When Noor first started studying at the Department of Indian Languages and Cultures, India was a far away land crowded with elegant palaces, colourful saris, and rickshaws, in short: an enchanting (orientalistic) fairytale. Very soon however, this humble fairytale revealed itself to be a voluminous and complex epic.
While learning Sanskrit, Hindī and Malayāḷam, Noor got fascinated by the extensive literary heritage that India provides us with. Particularly the role of women in religion and history, interwoven with the way they are portrayed in literature, has been the subject of her study. For her Bachelor paper, she submitted a study about the position of women in the Mahābhārata; a subject that she examined more elaborately in her Master’s dissertation about Pratibha Ray’s modern day Draupadī.
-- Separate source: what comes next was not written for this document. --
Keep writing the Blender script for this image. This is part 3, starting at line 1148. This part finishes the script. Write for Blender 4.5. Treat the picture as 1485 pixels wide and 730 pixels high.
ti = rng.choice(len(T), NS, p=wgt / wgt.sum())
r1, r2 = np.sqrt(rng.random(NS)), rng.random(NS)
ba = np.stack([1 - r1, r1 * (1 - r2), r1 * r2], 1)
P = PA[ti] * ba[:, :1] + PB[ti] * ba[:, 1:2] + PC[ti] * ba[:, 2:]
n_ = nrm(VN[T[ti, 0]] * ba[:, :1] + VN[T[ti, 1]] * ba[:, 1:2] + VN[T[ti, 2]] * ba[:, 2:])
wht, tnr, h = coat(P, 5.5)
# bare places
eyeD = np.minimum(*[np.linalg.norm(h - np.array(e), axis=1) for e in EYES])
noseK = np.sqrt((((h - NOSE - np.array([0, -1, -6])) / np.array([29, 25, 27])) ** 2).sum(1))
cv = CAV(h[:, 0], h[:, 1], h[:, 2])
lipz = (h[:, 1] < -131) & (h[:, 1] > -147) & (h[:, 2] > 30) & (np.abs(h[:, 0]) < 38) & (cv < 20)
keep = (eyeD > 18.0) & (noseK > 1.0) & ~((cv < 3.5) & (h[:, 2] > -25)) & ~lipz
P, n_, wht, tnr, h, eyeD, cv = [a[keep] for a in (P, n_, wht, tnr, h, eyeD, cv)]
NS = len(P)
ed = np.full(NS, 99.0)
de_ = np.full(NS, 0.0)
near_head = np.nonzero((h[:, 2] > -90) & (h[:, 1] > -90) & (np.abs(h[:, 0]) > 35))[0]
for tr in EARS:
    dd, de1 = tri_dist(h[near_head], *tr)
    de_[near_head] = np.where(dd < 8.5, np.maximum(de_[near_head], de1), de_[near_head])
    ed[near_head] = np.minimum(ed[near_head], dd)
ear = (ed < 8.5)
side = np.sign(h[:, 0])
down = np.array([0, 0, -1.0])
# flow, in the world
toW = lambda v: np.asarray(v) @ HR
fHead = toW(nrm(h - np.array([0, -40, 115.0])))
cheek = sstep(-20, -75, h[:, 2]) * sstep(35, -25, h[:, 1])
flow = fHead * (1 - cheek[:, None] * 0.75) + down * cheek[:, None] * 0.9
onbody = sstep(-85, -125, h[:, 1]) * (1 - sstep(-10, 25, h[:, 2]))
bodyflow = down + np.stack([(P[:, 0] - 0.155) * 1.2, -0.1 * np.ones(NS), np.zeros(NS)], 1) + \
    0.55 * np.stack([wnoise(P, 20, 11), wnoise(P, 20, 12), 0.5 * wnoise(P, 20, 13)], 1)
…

Today, Noor has expanded her field of interest more towards the South of India. Having an extraordinary history, especially with respect to religion, culture and literature, Kerala provides the background for the doctoral research she currently undertakes. Through her project, titled "Bhadrakali and the Bhadrotpatti: a comparative study of a regional goddess and her puranic narrative tradition”, she intends to explore the evolving regional cultus of goddess Bhadrakali and the surrounding narrative tradition of the Darikavadham. In this way she hopes to make a modest contribution to the voluminous and challenging epic India that is.